I wrote to the Health Service Executive western area and I was informed in a letter dated 16 December that there are some people in the Clonbur area who would work in the evenings, but as there is an embargo on recruitment the posts cannot be filled. As I was surprised to hear that, I tabled a parliamentary question to the Minister on 25 January and the following is her reply.

My Department has not imposed limits on the recruitment of home help assistants. It is a matter for the Health Service Executive to determine the appropriate staffing mix. . .

I got back to my good friends in the HSE western area and they said that, of course, there is an embargo.

Irrespective of which Minister responds I do not want him or her to read out the prepared script. If that happens I will walk out. I want to know why, given that the Tánaiste and Minister for Health and Children has been allocated an extra €30 million in the budget and, according to her reply, is providing 1.75 million extra home help hours, the poor man in the Clonbur area cannot have the four hours home help service restored to him that he had last October.

To put the matter beyond all doubt, on 8 February 2006 I tabled three questions to the Tánaiste and Minister for Health and Children, in different formats, in case I was slipping up in any way, asking whether there was a cut-back in the number of home help assistants. She stated:

As I indicated to the Deputy in response to a previous question, the Department of Health and Children has allocated an additional €30 million to the home help service in 2006, which will allow for the development of the service. That funding will provide for an additional 1.75 million home help hours in 2006 and not 1.6 million, as I previously advised the Deputy [in December].

The number of hours is increasing but the four hours from which the man in question benefited cannot be restored. A message should be sent to the officials in the Health Service Executive western area stating the home help hours are being cut back and not being restored and that the Tánaiste is talking rubbish.

If we do not keep the elderly in their own communities for as long as possible, it will be a great loss to those communities and the elderly persons' families. The presence of grandparents among their grandchildren can be vital to the development of the latter. I know this because I have grandchildren.

We are doing a grave disservice to people in rural areas and elsewhere if we put the elderly into institutional care unnecessarily. This will happen in the case in question if the necessary home help hours are not restored. It is not too much to allocate to somebody the same number of home help hours he or she was entitled to last October. That was before the budget in which the imaginary €30 million was allocated, thereby increasing the home help hours by 1.75 million.

I have been told to ring various people about this issue. I rang a lady called Mo Flynn and she said it had nothing to do with her and transferred me to somebody else. Will the Minister of State tell the officials of the HSE western area that they have the authority to grant more home help hours? The man who is minding his mother in his own home in Clonbur has a lady available to work the extra four hours if they are restored. However, the HSE tells me there is an embargo on recruitment such that it cannot appoint anybody.
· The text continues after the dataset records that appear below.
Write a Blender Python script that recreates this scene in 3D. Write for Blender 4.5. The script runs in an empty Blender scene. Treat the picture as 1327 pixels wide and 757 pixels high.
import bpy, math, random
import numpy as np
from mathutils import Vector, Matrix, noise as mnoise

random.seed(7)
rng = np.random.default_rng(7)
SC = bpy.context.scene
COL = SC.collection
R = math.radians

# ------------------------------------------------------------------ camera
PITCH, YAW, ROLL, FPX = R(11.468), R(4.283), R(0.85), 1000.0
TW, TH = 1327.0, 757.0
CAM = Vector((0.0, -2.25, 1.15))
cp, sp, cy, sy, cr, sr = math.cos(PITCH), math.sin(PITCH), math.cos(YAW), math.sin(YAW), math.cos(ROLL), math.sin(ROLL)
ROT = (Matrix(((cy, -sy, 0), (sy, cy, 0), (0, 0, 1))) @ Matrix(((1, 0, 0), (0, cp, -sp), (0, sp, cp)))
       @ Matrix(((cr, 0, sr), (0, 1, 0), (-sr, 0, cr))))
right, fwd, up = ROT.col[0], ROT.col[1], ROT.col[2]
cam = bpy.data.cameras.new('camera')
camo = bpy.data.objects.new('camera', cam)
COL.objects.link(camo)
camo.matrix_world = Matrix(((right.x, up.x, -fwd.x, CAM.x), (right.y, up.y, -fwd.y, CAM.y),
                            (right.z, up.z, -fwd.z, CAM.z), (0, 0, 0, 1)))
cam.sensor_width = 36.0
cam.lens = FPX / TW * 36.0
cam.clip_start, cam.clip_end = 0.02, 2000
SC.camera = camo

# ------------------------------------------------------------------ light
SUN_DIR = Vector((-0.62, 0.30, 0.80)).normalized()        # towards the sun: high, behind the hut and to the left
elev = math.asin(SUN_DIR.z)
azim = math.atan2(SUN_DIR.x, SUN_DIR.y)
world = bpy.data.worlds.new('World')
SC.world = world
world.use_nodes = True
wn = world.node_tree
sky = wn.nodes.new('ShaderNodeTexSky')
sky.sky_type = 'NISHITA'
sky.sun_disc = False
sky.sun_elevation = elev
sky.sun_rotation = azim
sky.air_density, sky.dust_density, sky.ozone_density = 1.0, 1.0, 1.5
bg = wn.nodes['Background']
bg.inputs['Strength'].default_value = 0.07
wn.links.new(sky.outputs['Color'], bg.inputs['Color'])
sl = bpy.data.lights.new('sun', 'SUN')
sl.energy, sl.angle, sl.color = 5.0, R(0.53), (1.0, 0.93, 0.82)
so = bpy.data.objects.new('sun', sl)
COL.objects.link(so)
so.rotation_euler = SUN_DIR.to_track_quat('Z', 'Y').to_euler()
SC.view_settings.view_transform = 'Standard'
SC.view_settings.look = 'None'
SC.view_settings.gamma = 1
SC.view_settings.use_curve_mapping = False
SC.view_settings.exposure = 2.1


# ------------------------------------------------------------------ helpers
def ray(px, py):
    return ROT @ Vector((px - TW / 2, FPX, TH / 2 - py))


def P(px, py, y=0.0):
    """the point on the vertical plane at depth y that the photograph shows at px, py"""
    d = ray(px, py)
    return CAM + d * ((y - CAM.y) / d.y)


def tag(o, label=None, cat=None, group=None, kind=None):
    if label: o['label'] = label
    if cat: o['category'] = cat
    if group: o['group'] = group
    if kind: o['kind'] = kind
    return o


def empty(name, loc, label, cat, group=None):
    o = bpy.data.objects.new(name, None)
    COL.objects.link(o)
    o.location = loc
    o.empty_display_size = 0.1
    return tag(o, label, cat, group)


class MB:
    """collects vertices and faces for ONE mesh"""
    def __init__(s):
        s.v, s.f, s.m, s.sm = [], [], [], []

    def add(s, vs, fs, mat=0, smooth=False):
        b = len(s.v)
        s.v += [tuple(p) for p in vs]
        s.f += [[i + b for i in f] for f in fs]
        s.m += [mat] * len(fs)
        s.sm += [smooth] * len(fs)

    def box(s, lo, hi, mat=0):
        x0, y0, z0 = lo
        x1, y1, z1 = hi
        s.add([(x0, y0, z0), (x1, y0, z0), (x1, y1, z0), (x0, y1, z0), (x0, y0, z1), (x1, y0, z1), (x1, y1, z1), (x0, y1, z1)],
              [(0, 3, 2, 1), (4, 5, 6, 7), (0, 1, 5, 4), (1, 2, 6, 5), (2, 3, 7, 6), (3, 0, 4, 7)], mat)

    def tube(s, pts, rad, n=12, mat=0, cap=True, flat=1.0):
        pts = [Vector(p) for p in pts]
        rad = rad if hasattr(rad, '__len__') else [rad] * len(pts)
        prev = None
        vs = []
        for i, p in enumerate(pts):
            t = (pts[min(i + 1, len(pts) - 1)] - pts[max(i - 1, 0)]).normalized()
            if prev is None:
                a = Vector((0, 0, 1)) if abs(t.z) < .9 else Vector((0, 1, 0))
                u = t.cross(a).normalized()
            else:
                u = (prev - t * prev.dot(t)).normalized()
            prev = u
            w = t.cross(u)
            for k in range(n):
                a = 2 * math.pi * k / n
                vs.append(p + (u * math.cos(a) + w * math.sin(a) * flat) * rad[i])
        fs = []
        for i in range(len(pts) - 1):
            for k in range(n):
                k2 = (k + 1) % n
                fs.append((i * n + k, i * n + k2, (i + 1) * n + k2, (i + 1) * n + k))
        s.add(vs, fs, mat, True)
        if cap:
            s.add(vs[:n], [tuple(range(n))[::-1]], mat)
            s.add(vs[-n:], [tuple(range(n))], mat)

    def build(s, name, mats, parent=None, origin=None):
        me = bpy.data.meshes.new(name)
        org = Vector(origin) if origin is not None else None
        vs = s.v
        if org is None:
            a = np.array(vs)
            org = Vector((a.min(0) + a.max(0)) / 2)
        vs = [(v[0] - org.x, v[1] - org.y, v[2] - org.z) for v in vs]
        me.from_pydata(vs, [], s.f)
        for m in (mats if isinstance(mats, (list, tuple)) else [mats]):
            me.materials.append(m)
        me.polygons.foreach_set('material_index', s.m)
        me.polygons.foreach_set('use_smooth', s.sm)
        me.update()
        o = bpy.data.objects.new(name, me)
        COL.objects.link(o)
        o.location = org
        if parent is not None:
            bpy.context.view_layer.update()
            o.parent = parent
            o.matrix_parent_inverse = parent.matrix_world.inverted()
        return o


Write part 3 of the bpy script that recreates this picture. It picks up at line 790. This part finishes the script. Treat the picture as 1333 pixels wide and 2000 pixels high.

I ask the Minister of State not to read out a prepared script telling me the amount of money or hours allocated because I will walk out if he does so. All I want is for him to ring up the officials in the HSE and state there is no embargo on recruitment, restore the four hours' home help for the man in question and employ somebody to help his mother stay in her home for as long as possible rather than have her put into institutional care. The Minister of State, Deputy Treacy, will give him the names of the person dealing with the Connemara area and the person in charge of home help in the HSE.